1.) the number of users: this would be a cool information but I don't know if there's at the moment any way also even just to roughly estimate the number of users. There are in my opinion just two places where such informations could a bit reliable be gathered but both are out of the game because of the current implementation to offer a good security. And one way (place) to get a rough estimation not of the number of users but if this number is growing or shrinking.

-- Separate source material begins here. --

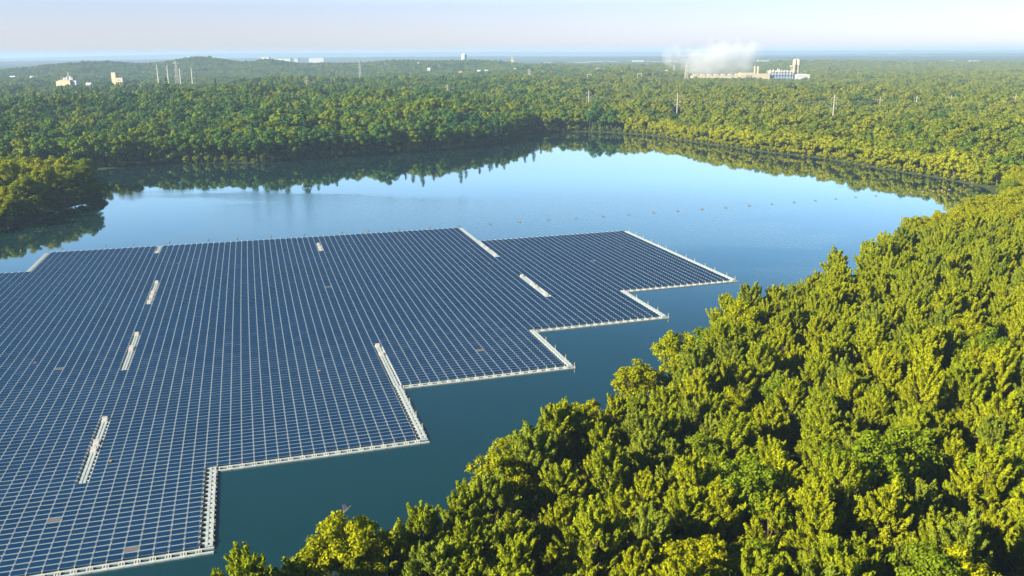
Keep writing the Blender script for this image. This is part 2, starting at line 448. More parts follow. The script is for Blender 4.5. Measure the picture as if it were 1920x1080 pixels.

a.) the entry-nodes: every entry-node knows (or can know) how many individual users ( at least individual IPs ) are connecting to it right now. But because we don't know how many different circuits a user has open at one moment, we can't say how many users we have in total even if all entry-nodes would report the number of currently individual connections it has. Only workaround would be throwing all the information of all entry-nodes with all IPs of all users in one pot. But this would be a very very bad idea. So gathering the number of users based on entry-nodes is not going to work (at least not if we want the network to be as safe as it is at the moment).

b.) the directory-servers: if all clients would ask the directory-servers in a constant intervall for new information we could gather the number of requests per dir-server per 24h hours and divide it with the interval lenghts. But this has two problems: one is that not every client is on 24h per day so the information would be pretty unreliable even if we would guess an average time a client is online within 24h. The other is that the implementation (https://svn.torproject.org/svn/tor/trunk/doc/spec/dir-spec.txt under 5.1) isn't a static interval for all clients but more randomly choosen. So also this is no option by a matter of fact that we don't know how long each client is up and the random interval.

c.) the number of downloads of a new released tor version: the number of downloads of a new stable release of the tor-client could give an hint if the number of users is growing or shrinking. Of course this could just be collected on the tor-project page and thus would just be a snippet of all downloads/users because there are e.g. many users of modern operationsystems ( yes some small bang against MS/MacOS/Sun ;) ) which offer a packagemanagment-system and don't compile by hand. Those downloads and updates can't be count but even this snippet of downloads of a new stable-version (maybe within one week after it has been released) could give some impression if we compair this number to prior releases if the average number of users is growing or shrinking. 

2.) the network health: network health can be understood in many different ways. One aspect I thought of would be the comparison of the bandwith all nodes are offering compaired to the bandwidth which is acutally used under the premise that we have enough users to consume all the bandwidth the nodes do offer (and I think we can safely make this premise). A good network health would mean under this condition that the bandwith which is acutally used is nearly the same as the bandwith the nodes offer. This gives an estimation of how good is tor on building circuits. If there are some nodes which aren't used all the bandwith they have to offer and other nodes which are nearly breaking under the bandwith they are asked for it means tor isn't doing well on assembling circuits. Also interesting would be here the number of connections each node has compaired with the bandwith it offers but the number of connections isn't exported at all. At least I couldn't find it in the service-descriptor. I came to think about this by simple tests. Building a circuit with three really fast nodes gives you more bandwidth than building a circuit with three really slow nodes. But on a healt network you would have the same bandwidth in any case because the number of connections through the slow ones would be lowered and on the fast nodes increased until they offer the same bandwidth to their users.

But also with simple checking the bandwith we have some limitations (at least as I understand the specs: https://svn.torproject.org/svn/tor/trunk/doc/spec/dir-spec.txt under 2.1). We have bandwidth-avg and bandwidth-observed (burst is kind of useless here for us as I think). I don't know how these values are gathered, the specs are a bit unprecisly here but they are pretty different if I take a look at them. Sometimes the observed value is less than 10% of the avg so I don't know if this value is usefull/accurate? It would be cool if a router tells us how much it is willing to share and how much it is acutally sharing but afaik we don't have the bandwidth a router is willing to share but just how much it is sharing which is bandwidth-avg or? Am I interpreting this correct?

I wanted to ask what you think about the idea to create such statistics at all? And have you some better ideas or thoughts about the number of users and the network-health?